Lições de um mestre
O escritor e jornalista Gay Talese, principal representante do jornalismo literário nos Estados Unidos, encantou algumas dezenas de jornalistas na entrevista coletiva realizada nesta quinta-feira durante a Festa Literária Internacional de Parati.
Ele demorou 40 minutos para responder a primeira de cinco perguntas, sobre como realiza pesquisas para seus livros.
Talese contou como decidiu viajar para Pequim, em 1999, após assistir na televisão um jogo de futebol feminino entre as seleções dos Estados Unidos e da China, no qual uma jogadora chinesa cometeu uma falha e provocou a derrota do seu time.
Ele entendeu que aquela jovem representava o espírito chinês da perseverança, e tentou obter o apoio de alguma revista ou jornal para o projeto de entrevistar a jovem.

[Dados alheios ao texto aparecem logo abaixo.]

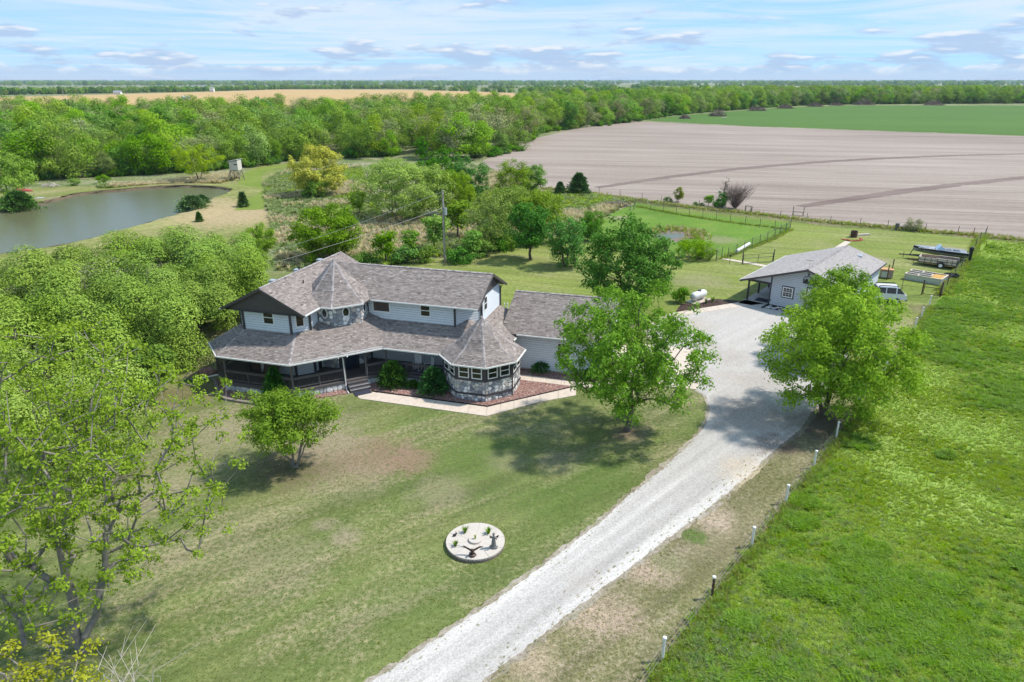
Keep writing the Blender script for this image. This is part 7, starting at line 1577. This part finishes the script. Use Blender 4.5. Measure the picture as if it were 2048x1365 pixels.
dtr = proto(120, 14, 12, 'bare', 900, 60, (.5, .1), 1.2, multi=2, zlow=.15, bark='palebark', tip=.05); plant('dead_tree', 'pinkish leafless tree rising above the far wood', 'tree', dtr, (-112, 392), 0, None, 1.15)

# ------------------------------------------------------------------ grasses
def tuft_obj(name, seed, h, r, n, w_, bend, leaf):
    V, Q, rn = blade_tuft(seed, h, r, n, w_, bend); return bpy.data.objects.new(name, np_mesh(name, V, Q, rn, leaf))
GL_ = {'lush': leaf_mat('lush_grass', (.23, .33, .050), (.33, .45, .085), (.45, .55, .14), .45, .03, .35), 'lime': leaf_mat('lime_grass', (.23, .33, .038), (.32, .43, .060), (.43, .53, .10), .45, .03, .3), 'deep': leaf_mat('deep_grass', (.14, .25, .032), (.21, .35, .052), (.29, .44, .08), .3, .02, .3),
       'straw': leaf_mat('straw_grass', (.42, .35, .24), (.60, .52, .38), (.74, .68, .53), .4, .02, .35), 'sage': leaf_mat('sage_grass', (.18, .235, .09), (.275, .34, .145), (.38, .44, .22), .35, .03, .3), 'lawn': leaf_mat('lawn_grass', (.20, .245, .065), (.28, .31, .10), (.38, .38, .14), .45, .03, .4)}
tv = [tuft_obj('tuft', 1, .22, .16, 22, .034, 1.3, GL_['lush']), tuft_obj('tuft', 2, .20, .16, 22, .034, 1.3, GL_['lime']), tuft_obj('tuft', 3, .34, .22, 30, .032, 1.1, GL_['deep']), tuft_obj('tuft', 4, .30, .16, 16, .026, .9, GL_['sage'])]
rg = np.random.default_rng(31)
def rand_in(poly, n, ymax=None, bias=None):
    P = np.array(poly); x0, y0 = P.min(0); x1, y1 = P.max(0); out = np.zeros((0, 2))
    while len(out) < n:
        Q = np.stack([rg.uniform(x0, x1, n * 3), rg.uniform(y0, y1, n * 3)], 1); Q = Q[inside(poly, Q)]; Q = Q[np.abs(Q[:, 0]) < .80 * Q[:, 1] + 6]
        if bias: Q = Q[rg.random(len(Q)) < bias(Q)]
        if len(Q) == 0: break
        out = np.concatenate([out, Q])
    return out[:n]
def fbm(P, s, seed):
    rs2 = np.random.default_rng(seed); v = np.zeros(len(P))
    for o_ in range(4):
        for k in range(3):
            a = rs2.uniform(0, 6.28); f = s * 2 ** o_ * rs2.uniform(.7, 1.3); v += np.sin((P[:, 0] * math.cos(a) + P[:, 1] * math.sin(a)) * f + rs2.uniform(0, 6.28)) / 2 ** o_
    return v / 3.4
meadow_v = [p for p in mead]; inner = ats([(1240, 1480), (1345, 1322), (1438, 1197), (1516, 1095), (1582, 1008), (1638, 937), (1684, 877), (1722, 826), (1778, 752), (1832, 672), (1866, 618), (1890, 590), (1945, 522), (1985, 480), (2048, 484)]) + [(110, 100), (60, 30), (20, 3)]
Q = rand_in(inner, 78000, bias=lambda q: np.clip((26 / np.hypot(q[:, 0], q[:, 1])) ** 1.15, .05, 1))
f1, f2 = fbm(Q, .22, 1), fbm(Q, .75, 2); kk = np.where(f1 + .35 * f2 + rg.normal(0, .32, len(f1)) > .42, 2, np.where(f2 - .3 * f1 + rg.normal(0, .2, len(f1)) > .05, 1, 0)); sc_ = np.clip(.75 + .35 * f1 + .3 * f2 + rg.normal(0, .16, len(Q)), .3, 1.6) * np.where(kk == 2, 1.0, .95)
f3 = fbm(Q, .12, 21); kk = np.where((f3 + rg.normal(0, .35, len(Q)) > .9), 3, kk); kk = np.where(rg.random(len(Q)) < .03, 3, kk)
for c, r in ((at(1610, 1008), .8), (at(1603, 1048), .9), (at(1586, 1165), 1.25), (at(1728, 1101), 1.1), (at(1890, 913), .6), (at(1665, 1190), .9), (at(1800, 1240), .7), (at(1900, 1180), .8), (at(1480, 1250), .6), (at(1720, 890), 1.2), (at(1760, 1330), .7)):
    near = np.hypot(Q[:, 0] - c[0], (Q[:, 1] - c[1]) * 1.25) < r * (.8 + .35 * rg.random(len(Q))); kk = np.where(near, 2, kk); sc_ = np.where(near, sc_ * 1.1 + .12, sc_)
bald = np.zeros(len(Q), bool)
for c, r in ((at(1425, 1318), .8), (at(1500, 1295), .7), (at(1560, 1310), .6), (at(1740, 1330), .8), (at(1640, 1290), .4)): bald |= (np.hypot(Q[:, 0] - c[0], (Q[:, 1] - c[1]) * 1.7) < r * (.4 + 1.1 * rg.random(len(Q)) + .5 * fbm(Q, 2.2, 12))) & (rg.random(len(Q)) < .85)
Q, kk, sc_ = Q[~bald], kk[~bald], sc_[~bald]
scatter_obj('meadow_grass', np.column_stack([Q, np.zeros(len(Q)), rg.uniform(0, 6.28, len(Q)), sc_, kk]), tv, 'lush tall meadow grass right of the fence')
# lawn: short tufts
lv = [tuft_obj('tuft', 7, .05, .06, 12, .014, 1.2, GL_['lawn']), tuft_obj('tuft', 8, .05, .06, 12, .014, 1.2, GL_['straw']), tuft_obj('tuft', 9, .055, .06, 12, .016, 1.2, GL_['lush'])]
front = ats([(-100, 1400), (745, 1360), (900, 1260), (1128, 1100), (1255, 993), (1340, 924), (1410, 845), (1390, 790), (1155, 796), (975, 838), (720, 803), (690, 795), (560, 815), (440, 802), (400, 760), (330, 760), (100, 1000)])
Q = rand_in(front, 20000, bias=lambda q: np.clip((30 / np.hypot(q[:, 0], q[:, 1])) ** 1.0, .05, 1)); f1 = fbm(Q, .35, 4) + .5 * fbm(Q, 1.3, 5); kk = np.where(f1 > .42, 1, np.where(f1 < -.45, 0, 0))
vq = ats([(985, 1360), (1135, 1240), (1290, 1120), (1400, 1030), (1500, 945), (1560, 900), (1625, 935), (1570, 1005), (1500, 1093), (1420, 1195), (1322, 1320), (1290, 1365)]); Q2 = rand_in(vq, 9000); k2 = np.where(fbm(Q2, .5, 6) + rg.normal(0, .3, len(Q2)) > -.1, 1, 0)
Q = np.concatenate([Q, Q2]); kk = np.concatenate([kk, k2])
scatter_obj('lawn_grass', np.column_stack([Q, np.full(len(Q), .01), rg.uniform(0, 6.28, len(Q)), rg.uniform(.4, .95, len(Q)), kk]), lv, 'short mown lawn grass and dry tufts in the front yard')
# fringe of weeds: along fence, driveway edge and house beds
fr = []
def fringe(pts, n, spread, sc0, sc1, kinds):
    P = np.array(pts)
    L = np.hypot(*(P[1:] - P[:-1]).T); pr = L / L.sum()
    for k in range(n):
        i = rg.choice(len(L), p=pr); q = P[i] + (P[i + 1] - P[i]) * rg.random(); fr.append((q[0] + rg.normal(0, spread), q[1] + rg.normal(0, spread), 0.02, rg.uniform(0, 6.28), rg.uniform(sc0, sc1), rg.choice(kinds)))
pv = [tuft_obj('tuft', 11, .30, .2, 20, .022, .8, GL_['lush']), tuft_obj('tuft', 12, .30, .2, 20, .022, .8, GL_['straw']), tuft_obj('tuft', 13, .30, .2, 20, .022, .8, GL_['lawn'])]
fringe([tuple(np.array(p) + (.35, 0)) for p in fp], 2600, .22, .5, 1.3, [0, 0, 2]); fringe(fp, 900, .2, .3, .8, [1, 2, 1]); fringe(drive[1:9], 260, .30, .12, .3, [2, 1, 1]); fringe(drive[-8:-1], 420, .5, .12, .40, [1, 2, 1])
fringe(field_edge and ats(field_edge[1:]), 2600, .7, .7, 1.8, [0, 2, 2, 1]); fringe(ats([(1270, 413), (1352, 429), (1460, 446), (1580, 460), (1534, 484), (1443, 518)]), 1400, .3, .5, 1.3, [0, 2, 0]); fringe(ats([(1300, 466), (1345, 458), (1395, 464), (1392, 478)]), 500, .8, .8, 2.2, [2, 0, 1])
fringe(ats([(1882, 591), (1921, 540), (1959, 483), (1972, 470)]), 1200, .35, .8, 1.8, [0, 2]); fringe([hw(16.1, 6.2)[:2], hw(7, 6.2)[:2]], 20, .1, .3, .6, [2])
scatter_obj('weeds', fr, pv, 'ragged weeds along fences, verge and field edge')
# tall rough grass behind the house and round the pond
rv = [tuft_obj('tuft', 21, .75, .5, 30, .07, 1.0, GL_['straw']), tuft_obj('tuft', 22, .65, .5, 30, .08, 1.1, GL_['sage']), tuft_obj('tuft', 23, .60, .55, 30, .09, 1.1, GL_['lush'])]
rough = ats([(555, 545), (548, 470), (530, 405), (528, 365), (560, 345), (640, 325), (720, 335), (760, 430), (900, 440), (960, 330), (1080, 385), (1180, 392), (1270, 405), (1240, 418), (1180, 455), (1090, 478), (1000, 498), (930, 510), (830, 520), (780, 535)])
Q = rand_in(rough, 15000); keep = ~inside(ats([(605, 437), (640, 422), (694, 414), (674, 431), (655, 446), (613, 448)]), Q); Q = Q[keep]; f1 = fbm(Q, .10, 8) + .5 * fbm(Q, .4, 9); kk = np.where(f1 > .12, 0, np.where(f1 > -.35, 1, 2)); kk = np.where(rg.random(len(Q)) < .2, 1, kk)
Q3 = rand_in(ats([(190, 372), (330, 364), (420, 352), (470, 348), (480, 356), (440, 368), (330, 372), (200, 378)]), 1500); k3 = np.where(fbm(Q3, .1, 3) > 0, 0, 1)
Q = np.concatenate([Q, Q3]); kk = np.concatenate([kk, k3])
scatter_obj('rough_grass', np.column_stack([Q, np.zeros(len(Q)), rg.uniform(0, 6.28, len(Q)), rg.uniform(.5, 1.4, len(Q)), kk]), rv, 'tall dry and grey-green grass behind the house and pond')
# white flower specks of the meadow
mb = MB(); rfw = random.Random(8)
for x, y in rand_in(inner, 130, bias=lambda q: np.clip(24 / np.hypot(q[:, 0], q[:, 1]), .05, 1)): mb.ball((x, y, rfw.uniform(.16, .28)), (.02, .02, .015), 5, 3)
o = mb.build('clover_flowers', M['white']); tag(o, 'scattered white clover heads in the meadow', kind='stuff')

# ------------------------------------------------------------------ air
m = bpy.data.materials.new('haze_air'); m.use_nodes = True; t = m.node_tree; t.nodes.clear()
HAZE = 0.00006
pv_ = nd(t, 'ShaderNodeVolumePrincipled', {'Color': (.72, .85, 1.0, 1), 'Density': HAZE, 'Anisotropy': 0.0})
ou = nd(t, 'ShaderNodeOutputMaterial', {'Volume': pv_.outputs[0]})
mb = MB(); mb.box(-BIG - 50, BIG + 50, -650, BIG + 50, -1.2, 30.0); o = mb.build('haze', m); o['kind'] = 'stuff'; o['label'] = 'thin bluish air over the plain'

Mas ninguém se interessou, porque, afinal, ponderou, a imprensa não se interessa por perdedores.
Ele acabou viajando por conta própria, e durante dez dias viu sua história evoluir para um dos contos que compõem seu livro intitulado Vida de Escritor, que seria lançado nesta sexta-feira durante a Flip.
Durante mais de uma hora, tempo que levou para explicar apenas como escrevera esse conto, ele ofereceu algumas lições de jornalismo que andam esquecidas há pelo menos uma década.
Nesse texto, ele reproduz o que colheu em depoimentos da mãe e da avó da atleta, e compõe uma bela história sobre três gerações de mulheres chinesas.
Uma de suas lições aos jornalistas: vá até o lugar da notícia, apresente-se, de preferência de uma forma agradável e elegante, e não terceirize a tarefa de recolher as histórias.
Você não sabe o que vai encontrar no local do acontecimento. Então, tem que estar lá.
E a última e mais preciosa recomendação, que anda esquecida nas redações: jornalismo não é feito de competitividade, mas de qualidade.
Entulho autoritário
Comentário de Alberto Dines:
– “Entulho autoritário” – foi este pretexto para anular integralmente a Lei de Imprensa e logo em seguida para acabar com a exigência do diploma para o exercício de jornalismo. A justificativa é pueril, míope, porque nem todos os decretos, leis e decisões adotadas no período 1964-1985 tinham obrigatoriamente teor autoritário. Veja-se o caso da Lei do Divórcio. Foi um ato discricionário imposto pelo governo Geisel, porém aceito com entusiasmo por todas as classes e segmentos sociais. Só não agradou à Igreja, aliás, foi concebido como resposta do governo à pressão da CNBB contra os desmandos do regime militar. A Emenda Nº 9 que instituía o divórcio foi o primeiro ato depois do Pacote de Abril de 1977 que fechou o Congresso e estabeleceu uma série de drásticas medidas destinadas a evitar a vitória da oposição nas eleições seguintes. Para dourar a amarga pílula e conquistar a opinião pública, o governo então apressou a aprovação da Lei do Divórcio. Significa que a lei deve ser anulada só porque foi imposta despoticamente? E o Pró-Álcool, deve ser desfeito só porque foi iniciado por um ditador, aliás o mesmo Ernesto Geisel? O estigma de “entulho autoritário” precisa ser usado com cautela porque simplifica e subverte o debate. Impede inclusive que possamos identificar a natureza claramente arbitrária da obsessão desregulamentadora que hoje ameaça diversos setores da vida nacional com a anarquia e a selvageria.